Avec Le Chevalier à la rose, Richard Strauss abandonne l’Antiquité nocturne et sanglante de Salomé et d’Elektra pour les raffinements d’un dix-huitième siècle lumineux auquel il reviendra une dernière fois dans Capriccio. Strauss inaugure également dans le Chevalier ce fameux style de conversation musicale, fondé sur une fusion parfaite entre le texte et la musique, qui exige des chanteurs la plus grande finesse.
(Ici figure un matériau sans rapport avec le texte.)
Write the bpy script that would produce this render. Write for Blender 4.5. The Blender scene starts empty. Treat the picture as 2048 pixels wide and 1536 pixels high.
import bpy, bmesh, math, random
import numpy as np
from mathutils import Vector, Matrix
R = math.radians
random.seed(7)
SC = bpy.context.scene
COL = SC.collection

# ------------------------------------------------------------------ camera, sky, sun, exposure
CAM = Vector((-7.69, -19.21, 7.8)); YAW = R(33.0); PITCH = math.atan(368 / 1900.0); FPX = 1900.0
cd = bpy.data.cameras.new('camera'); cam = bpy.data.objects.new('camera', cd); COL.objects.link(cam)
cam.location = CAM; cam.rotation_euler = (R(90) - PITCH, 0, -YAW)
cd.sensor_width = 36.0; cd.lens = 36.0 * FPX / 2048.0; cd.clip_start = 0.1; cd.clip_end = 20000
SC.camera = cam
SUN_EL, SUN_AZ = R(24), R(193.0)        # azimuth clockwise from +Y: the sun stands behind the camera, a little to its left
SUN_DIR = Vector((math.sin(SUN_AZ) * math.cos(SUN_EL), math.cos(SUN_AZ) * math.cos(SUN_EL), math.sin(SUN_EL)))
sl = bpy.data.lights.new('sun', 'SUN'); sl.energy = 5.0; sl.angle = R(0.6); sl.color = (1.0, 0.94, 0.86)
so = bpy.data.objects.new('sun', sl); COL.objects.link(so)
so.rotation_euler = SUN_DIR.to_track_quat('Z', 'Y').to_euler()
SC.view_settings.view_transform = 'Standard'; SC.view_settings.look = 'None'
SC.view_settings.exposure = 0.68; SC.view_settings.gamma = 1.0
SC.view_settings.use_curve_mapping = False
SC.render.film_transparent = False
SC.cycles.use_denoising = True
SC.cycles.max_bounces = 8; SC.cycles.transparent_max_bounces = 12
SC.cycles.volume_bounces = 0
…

Cette finesse n’a guère caractérisé la production lyonnaise. La mise en scène, d’abord, est vulgaire et décousue. Le mélange des styles et des époques, avec Vazlacchi et Annina en paparazzi, la Maréchale et Octavian se partageant une cigarette après l’amour, ne peut masquer un manque de vision d’ensemble, Kasper Holten, le jeune directeur artistique de l’Opéra de Copenhague, ne se privant pas de grossir inutilement les effets, comme lorsqu’il transforme l’auberge du troisième acte en une sorte de boîte à travestis tapissée d’un rouge criard. Tout ce qui touche le baron Ochs n’échappe évidemment pas à la caricature, alors que le hobereau, s’il manque de manières, n’est pas forcément aussi vulgaire qu’on veut trop souvent nous le faire croire.
La musique n’a rien sauvé. Christian Badea, dont l’Opéra de Lyon s’est décidément entiché, n’a guère pour lui qu’une direction sans temps mort qui évite l’ennui. Mais il ne peut obtenir de l’orchestre cette onctuosité sensuelle, à la fois veloutée et généreuse, qui caractérise la musique de Strauss ; les cordes sont sèches, les bois acides, l’ensemble sonne mal. Hedwig Fassbender, qui était la Princesse étrangère dans Rusalka de Dvorak, déçoit beaucoup : le phrasé manque d’élégance, l’émission est raide, avec des stridences dans le passage et l’aigu qui rendent fort désagréable à l’oreille le début du merveilleux trio final. Le personnage semble surtout très ordinaire, à l’opposé de ce qu’est la Maréchale. Katharine Goeldner satisfaisait davantage dans le Compositeur d’Ariane à Naxos : malgré une voix bien placée, homogène et qui se projette parfaitement, la chanteuse s’est montrée peu nuancée, toujours cantonnée dans la nuance forte, et peu perméable aux subtilités du rôle. Déception aussi du côté de Patricia Petibon, en coquetterie ce soir-là avec ses aigus et à qui le metteur en scène a imposé une composition fort contestable de jeune capricieuse alors que Sophie s’éveille à l’amour et devient une femme. Les hommes seuls n’ont pas déçu : Günther Missenhardt n’a pas cherché à transformer Ochs en un rôle quasi parlé, mais s’est montré à la fois comique et stylé, ce en quoi lui répondait parfaitement le solide Faninal de David Pittman-Jennings, très en voix lui aussi. Même si le chanteur italien de Jean-Luc Viala tient plutôt du chapon qu’on égorge et si Isabelle Vernet, tellement prometteuse à ses débuts, ne peut plus dissimuler l’état de délabrement avancé où elle se trouve, les rôles secondaires sont dans l’ensemble bien tenus, avec une mention spéciale pour Ian Thompson et Martine Olmeda. Le Chevalier méritait vraiment mieux. On attend Boris.